## Data shown
########
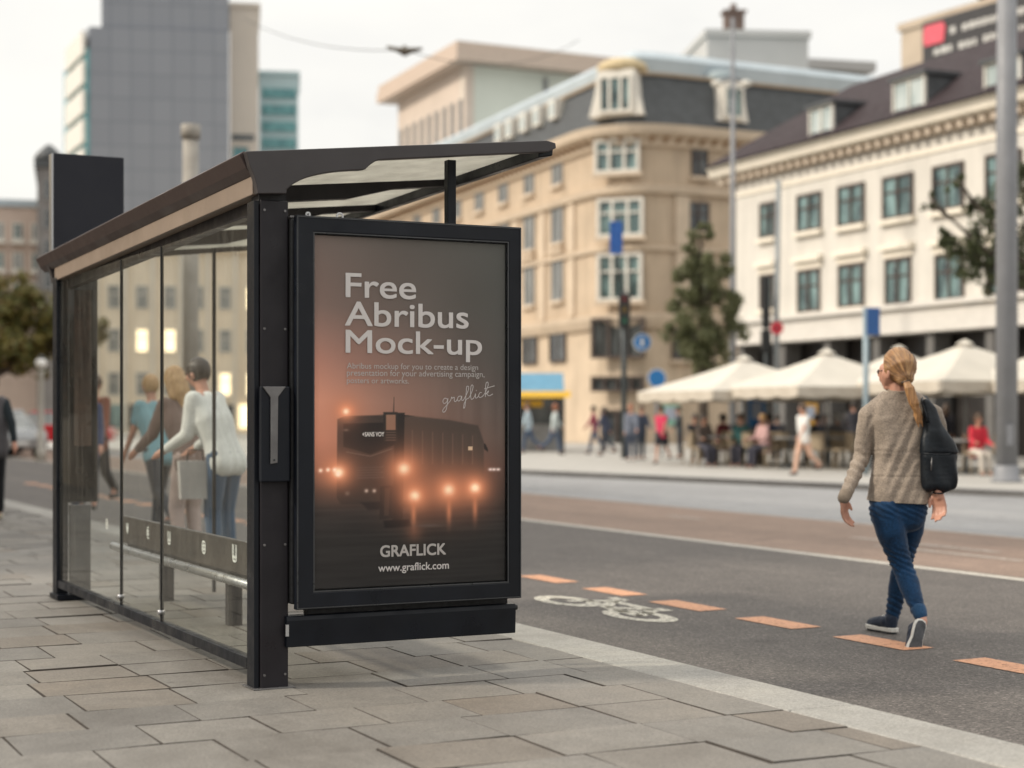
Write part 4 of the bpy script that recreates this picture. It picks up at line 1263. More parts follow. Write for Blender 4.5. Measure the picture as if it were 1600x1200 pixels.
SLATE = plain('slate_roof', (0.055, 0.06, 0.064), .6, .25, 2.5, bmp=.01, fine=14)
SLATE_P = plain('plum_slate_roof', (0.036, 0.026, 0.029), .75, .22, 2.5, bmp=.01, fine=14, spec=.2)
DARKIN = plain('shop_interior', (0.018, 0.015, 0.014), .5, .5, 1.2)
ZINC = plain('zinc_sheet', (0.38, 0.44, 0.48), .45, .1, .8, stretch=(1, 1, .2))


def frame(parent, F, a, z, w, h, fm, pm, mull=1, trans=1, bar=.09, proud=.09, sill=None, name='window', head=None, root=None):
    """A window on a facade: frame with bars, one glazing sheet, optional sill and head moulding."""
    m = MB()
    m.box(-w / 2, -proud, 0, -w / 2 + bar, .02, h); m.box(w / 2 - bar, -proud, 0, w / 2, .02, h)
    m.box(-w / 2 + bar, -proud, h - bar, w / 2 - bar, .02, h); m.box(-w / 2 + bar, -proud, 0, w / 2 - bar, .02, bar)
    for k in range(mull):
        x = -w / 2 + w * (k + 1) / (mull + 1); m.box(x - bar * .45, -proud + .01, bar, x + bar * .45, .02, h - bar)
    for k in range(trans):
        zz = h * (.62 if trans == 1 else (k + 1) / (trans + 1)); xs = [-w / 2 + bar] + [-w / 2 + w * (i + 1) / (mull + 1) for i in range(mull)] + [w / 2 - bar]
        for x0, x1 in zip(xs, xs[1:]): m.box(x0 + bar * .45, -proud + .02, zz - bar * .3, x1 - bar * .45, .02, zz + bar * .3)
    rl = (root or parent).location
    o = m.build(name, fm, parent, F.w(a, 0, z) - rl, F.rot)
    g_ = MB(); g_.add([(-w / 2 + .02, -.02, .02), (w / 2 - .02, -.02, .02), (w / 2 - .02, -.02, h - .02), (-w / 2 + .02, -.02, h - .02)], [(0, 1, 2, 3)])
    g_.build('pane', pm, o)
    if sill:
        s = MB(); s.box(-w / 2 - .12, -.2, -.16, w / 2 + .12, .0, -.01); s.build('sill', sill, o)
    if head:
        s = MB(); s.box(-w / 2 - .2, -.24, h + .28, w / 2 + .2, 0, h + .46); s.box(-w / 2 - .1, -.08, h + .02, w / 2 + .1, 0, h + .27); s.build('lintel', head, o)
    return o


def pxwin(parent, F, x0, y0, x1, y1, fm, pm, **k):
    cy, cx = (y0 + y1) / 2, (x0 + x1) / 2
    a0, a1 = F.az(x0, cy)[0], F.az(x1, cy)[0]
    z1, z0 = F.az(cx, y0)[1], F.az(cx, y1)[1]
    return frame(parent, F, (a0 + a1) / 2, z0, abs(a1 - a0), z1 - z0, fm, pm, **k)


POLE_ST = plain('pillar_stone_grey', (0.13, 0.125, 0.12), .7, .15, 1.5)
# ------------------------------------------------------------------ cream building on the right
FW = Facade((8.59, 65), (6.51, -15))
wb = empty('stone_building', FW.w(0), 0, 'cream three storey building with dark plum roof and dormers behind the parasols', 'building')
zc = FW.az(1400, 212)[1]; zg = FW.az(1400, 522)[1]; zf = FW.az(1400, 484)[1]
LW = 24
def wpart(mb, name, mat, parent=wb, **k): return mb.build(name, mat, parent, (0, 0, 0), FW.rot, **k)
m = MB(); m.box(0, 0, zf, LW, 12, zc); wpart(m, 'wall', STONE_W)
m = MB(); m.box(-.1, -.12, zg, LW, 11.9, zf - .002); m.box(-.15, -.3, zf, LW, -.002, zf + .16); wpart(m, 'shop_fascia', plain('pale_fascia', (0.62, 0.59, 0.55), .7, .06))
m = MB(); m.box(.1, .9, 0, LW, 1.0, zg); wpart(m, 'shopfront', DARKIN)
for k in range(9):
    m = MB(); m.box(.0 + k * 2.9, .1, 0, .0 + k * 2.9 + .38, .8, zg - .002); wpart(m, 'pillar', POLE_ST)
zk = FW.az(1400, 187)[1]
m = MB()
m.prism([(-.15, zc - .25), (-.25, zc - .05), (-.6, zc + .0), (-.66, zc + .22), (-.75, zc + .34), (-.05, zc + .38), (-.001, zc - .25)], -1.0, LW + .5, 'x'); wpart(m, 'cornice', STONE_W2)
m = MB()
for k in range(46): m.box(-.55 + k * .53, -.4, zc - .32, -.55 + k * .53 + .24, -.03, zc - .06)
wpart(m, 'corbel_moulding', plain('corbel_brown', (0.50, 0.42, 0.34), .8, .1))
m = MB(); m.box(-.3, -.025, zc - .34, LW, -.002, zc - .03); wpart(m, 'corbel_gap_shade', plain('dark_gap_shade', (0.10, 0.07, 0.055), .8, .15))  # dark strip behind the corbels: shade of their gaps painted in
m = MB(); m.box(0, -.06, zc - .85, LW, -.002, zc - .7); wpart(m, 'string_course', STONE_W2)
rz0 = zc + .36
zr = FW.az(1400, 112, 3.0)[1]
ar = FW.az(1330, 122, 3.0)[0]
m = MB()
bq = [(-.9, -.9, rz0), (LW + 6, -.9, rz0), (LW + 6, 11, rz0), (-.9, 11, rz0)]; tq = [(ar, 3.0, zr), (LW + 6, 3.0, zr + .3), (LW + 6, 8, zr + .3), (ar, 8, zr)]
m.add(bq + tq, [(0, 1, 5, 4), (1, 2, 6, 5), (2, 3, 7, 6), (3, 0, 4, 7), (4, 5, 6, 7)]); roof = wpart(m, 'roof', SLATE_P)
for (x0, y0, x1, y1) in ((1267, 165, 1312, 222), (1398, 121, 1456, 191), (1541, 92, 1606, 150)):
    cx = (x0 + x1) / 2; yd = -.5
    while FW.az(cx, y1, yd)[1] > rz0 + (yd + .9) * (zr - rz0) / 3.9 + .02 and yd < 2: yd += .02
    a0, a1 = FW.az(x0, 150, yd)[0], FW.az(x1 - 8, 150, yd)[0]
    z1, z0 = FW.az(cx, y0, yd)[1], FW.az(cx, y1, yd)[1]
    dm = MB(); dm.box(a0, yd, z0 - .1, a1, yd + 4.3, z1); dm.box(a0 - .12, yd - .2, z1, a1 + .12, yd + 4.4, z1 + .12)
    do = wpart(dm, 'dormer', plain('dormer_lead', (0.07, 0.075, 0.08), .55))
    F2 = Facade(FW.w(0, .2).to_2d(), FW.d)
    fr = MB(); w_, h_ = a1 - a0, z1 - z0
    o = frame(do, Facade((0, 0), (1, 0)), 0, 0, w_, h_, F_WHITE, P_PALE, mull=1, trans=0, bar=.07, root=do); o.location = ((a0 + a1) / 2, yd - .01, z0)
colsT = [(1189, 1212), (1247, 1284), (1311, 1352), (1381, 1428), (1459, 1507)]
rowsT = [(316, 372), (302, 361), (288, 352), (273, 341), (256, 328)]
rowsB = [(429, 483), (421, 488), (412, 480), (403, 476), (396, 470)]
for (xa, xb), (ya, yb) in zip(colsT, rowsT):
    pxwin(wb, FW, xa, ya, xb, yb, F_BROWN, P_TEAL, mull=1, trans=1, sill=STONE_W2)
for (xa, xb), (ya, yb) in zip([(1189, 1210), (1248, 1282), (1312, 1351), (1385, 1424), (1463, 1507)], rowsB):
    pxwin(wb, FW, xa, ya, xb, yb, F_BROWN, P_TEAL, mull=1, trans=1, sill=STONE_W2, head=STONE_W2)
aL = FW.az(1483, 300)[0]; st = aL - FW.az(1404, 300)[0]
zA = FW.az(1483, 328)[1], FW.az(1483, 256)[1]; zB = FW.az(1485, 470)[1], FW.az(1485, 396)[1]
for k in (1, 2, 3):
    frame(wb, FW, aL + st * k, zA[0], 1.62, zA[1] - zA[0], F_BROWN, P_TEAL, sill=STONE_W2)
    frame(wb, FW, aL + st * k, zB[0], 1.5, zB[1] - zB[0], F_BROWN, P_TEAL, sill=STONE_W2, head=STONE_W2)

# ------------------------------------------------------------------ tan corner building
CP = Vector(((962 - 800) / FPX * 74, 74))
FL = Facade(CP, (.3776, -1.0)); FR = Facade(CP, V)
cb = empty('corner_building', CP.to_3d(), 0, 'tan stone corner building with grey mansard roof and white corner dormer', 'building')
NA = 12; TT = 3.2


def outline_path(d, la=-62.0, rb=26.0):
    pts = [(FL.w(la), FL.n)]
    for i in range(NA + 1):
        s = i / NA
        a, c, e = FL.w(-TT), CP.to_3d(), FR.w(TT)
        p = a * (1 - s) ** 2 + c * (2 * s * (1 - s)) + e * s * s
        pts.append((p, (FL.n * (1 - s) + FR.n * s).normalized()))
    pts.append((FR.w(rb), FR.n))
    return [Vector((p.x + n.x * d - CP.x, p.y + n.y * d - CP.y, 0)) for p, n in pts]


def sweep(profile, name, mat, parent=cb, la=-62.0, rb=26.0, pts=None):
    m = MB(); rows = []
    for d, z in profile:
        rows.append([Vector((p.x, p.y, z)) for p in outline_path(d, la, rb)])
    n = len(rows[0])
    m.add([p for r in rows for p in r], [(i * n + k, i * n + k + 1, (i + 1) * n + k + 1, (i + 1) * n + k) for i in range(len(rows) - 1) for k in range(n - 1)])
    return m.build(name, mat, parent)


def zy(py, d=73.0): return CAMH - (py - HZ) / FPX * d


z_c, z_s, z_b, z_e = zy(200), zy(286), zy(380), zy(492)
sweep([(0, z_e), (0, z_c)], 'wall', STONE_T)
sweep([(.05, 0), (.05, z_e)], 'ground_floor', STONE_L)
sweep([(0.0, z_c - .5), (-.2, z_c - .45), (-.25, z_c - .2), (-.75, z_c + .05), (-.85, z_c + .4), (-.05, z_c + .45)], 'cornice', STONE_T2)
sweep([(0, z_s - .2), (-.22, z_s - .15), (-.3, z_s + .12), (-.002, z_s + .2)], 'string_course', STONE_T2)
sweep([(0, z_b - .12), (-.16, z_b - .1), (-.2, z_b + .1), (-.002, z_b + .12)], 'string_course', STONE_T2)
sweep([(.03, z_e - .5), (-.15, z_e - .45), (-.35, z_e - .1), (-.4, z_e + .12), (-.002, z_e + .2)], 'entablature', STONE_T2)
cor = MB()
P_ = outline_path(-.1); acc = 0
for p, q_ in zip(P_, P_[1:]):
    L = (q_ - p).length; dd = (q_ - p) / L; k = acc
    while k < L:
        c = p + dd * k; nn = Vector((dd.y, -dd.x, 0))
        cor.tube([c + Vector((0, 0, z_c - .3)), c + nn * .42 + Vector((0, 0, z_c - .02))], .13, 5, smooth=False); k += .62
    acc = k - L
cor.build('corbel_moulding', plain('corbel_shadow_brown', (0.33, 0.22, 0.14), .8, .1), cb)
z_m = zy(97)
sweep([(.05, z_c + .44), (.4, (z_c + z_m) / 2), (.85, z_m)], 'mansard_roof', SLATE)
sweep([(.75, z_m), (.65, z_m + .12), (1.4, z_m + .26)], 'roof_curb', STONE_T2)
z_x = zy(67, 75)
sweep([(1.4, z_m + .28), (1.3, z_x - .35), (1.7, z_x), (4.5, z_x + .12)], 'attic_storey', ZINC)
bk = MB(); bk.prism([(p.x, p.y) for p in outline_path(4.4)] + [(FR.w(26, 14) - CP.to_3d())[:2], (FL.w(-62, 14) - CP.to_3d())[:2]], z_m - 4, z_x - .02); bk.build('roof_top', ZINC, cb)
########
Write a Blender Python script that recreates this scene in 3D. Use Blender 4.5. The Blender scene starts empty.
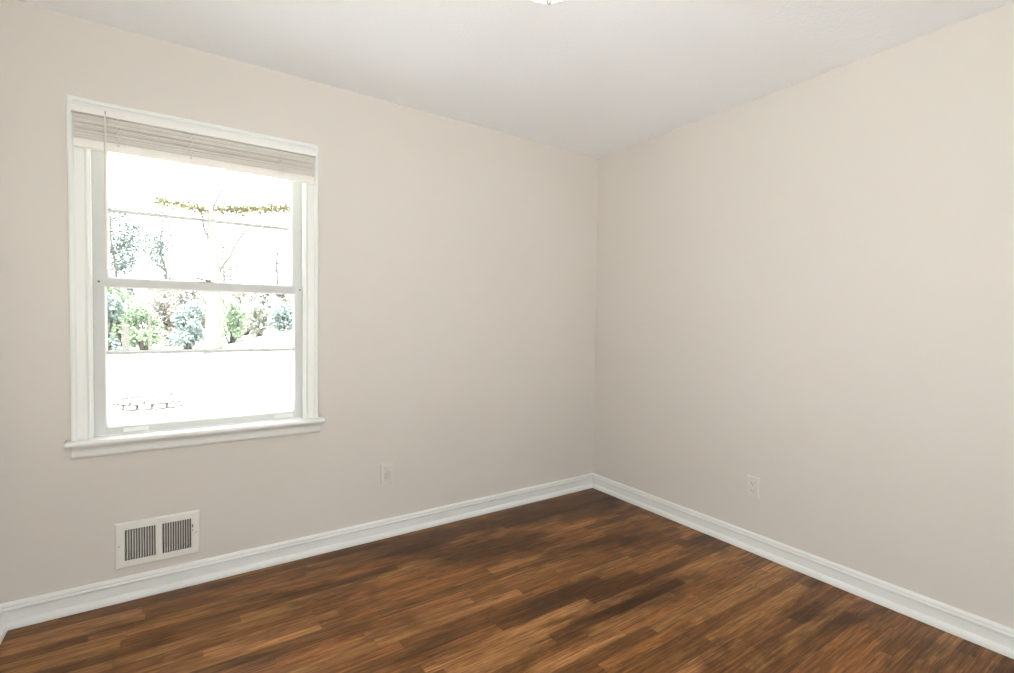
########
## Problem
Give again, word for word, every line of the listing above from the one with "Write part 4" to the one with "bmp=.01, fine=14, spec=.2)", both inclusive, and nothing beyond them.

## Worked answer
Write part 4 of the bpy script that recreates this picture. It picks up at line 1263. More parts follow. Write for Blender 4.5. Measure the picture as if it were 1600x1200 pixels.
SLATE = plain('slate_roof', (0.055, 0.06, 0.064), .6, .25, 2.5, bmp=.01, fine=14)
SLATE_P = plain('plum_slate_roof', (0.036, 0.026, 0.029), .75, .22, 2.5, bmp=.01, fine=14, spec=.2)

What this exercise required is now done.